The last ten minutes of my life began when my cell phone rang as I exited the gas station and made my way over to my car. I shifted the coffee into my left hand and fished in my pocket for my phone. I finally extracted it and then checked the caller ID, though I already had a good idea who it was. Yep, I was right. It was Ted, the other member of my team.
“Hello?” I said.
“Jesus, Alex, where are you?” Ted asked. He sounded as though he was teetering on the brink of panic. And he probably was.
I set the coffee on the roof of my car so I could open the door. “I woke up late. I should be there in about twenty minutes.” I picked up my coffee and got in the car. After setting the cup in a holder, I started the engine.
“You were supposed to be here ten minutes ago,” Ted said. “I thought we were gonna go over the material again before we present it to Mr. Davies?”

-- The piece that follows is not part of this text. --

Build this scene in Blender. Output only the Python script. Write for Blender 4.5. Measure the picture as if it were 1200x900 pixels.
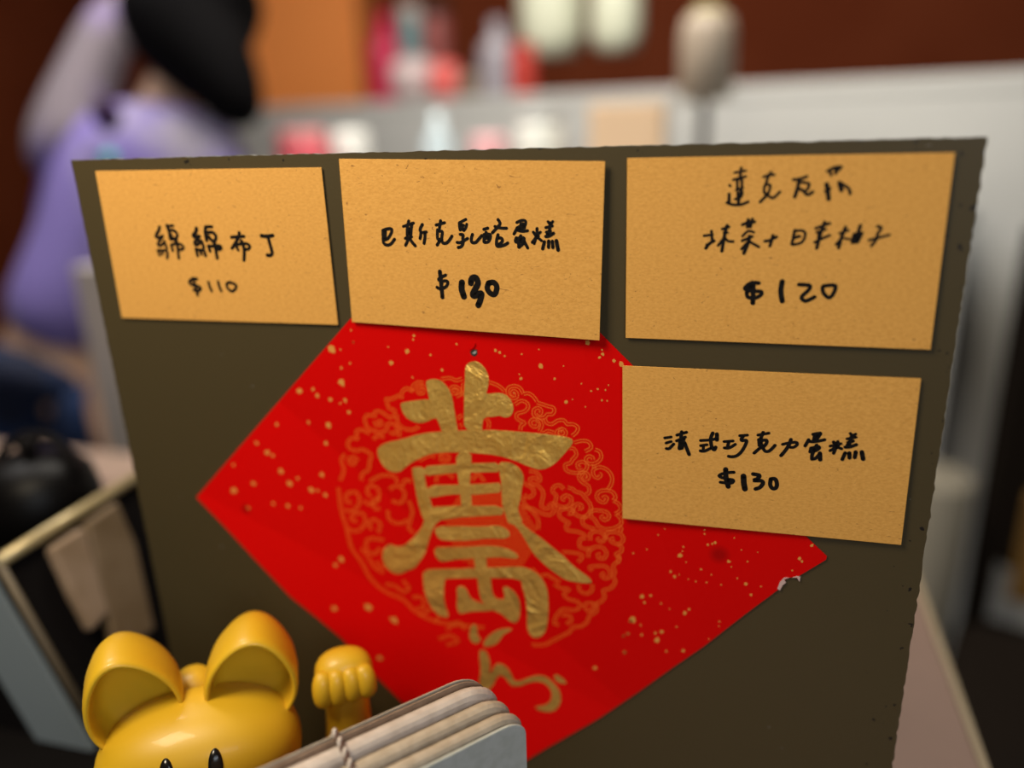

I pulled out into traffic and cradled the phone in the crook between my head and shoulder. I kept my coffee in one hand and had the other on the wheel. I wasn’t going to be like some assholes on the road and try to drive with my knee. I was a little smarter than that.
“Ted, seriously — don’t worry. I’ll be there with plenty of time to spare. Just make sure the material is ready.”
“Okay. But hurry.”
I held back an irritated sigh. “Believe me, I am,” I said, which was the truth. I was easily going ten over the speed limit, and though I was doing some weaving in and out of traffic, I made sure to use the turn signal for every lane change. Not using turn signals was another of my pet peeves. I was now behind a red sports car that was probably being driven by some middle-aged yuppie.
“See ya in a bit.” I hung up the phone then set it on the passenger seat. I rubbed the back of my neck. Christ, it wasn’t even eight yet and I was already feeling stressed. It was time for some music.
It was then I realized I hadn’t put my seatbelt on. I guess I’d been too distracted talking to Ted. Oh well. First thing was first — I needed some tunes. I’d put the seatbelt on at the next light.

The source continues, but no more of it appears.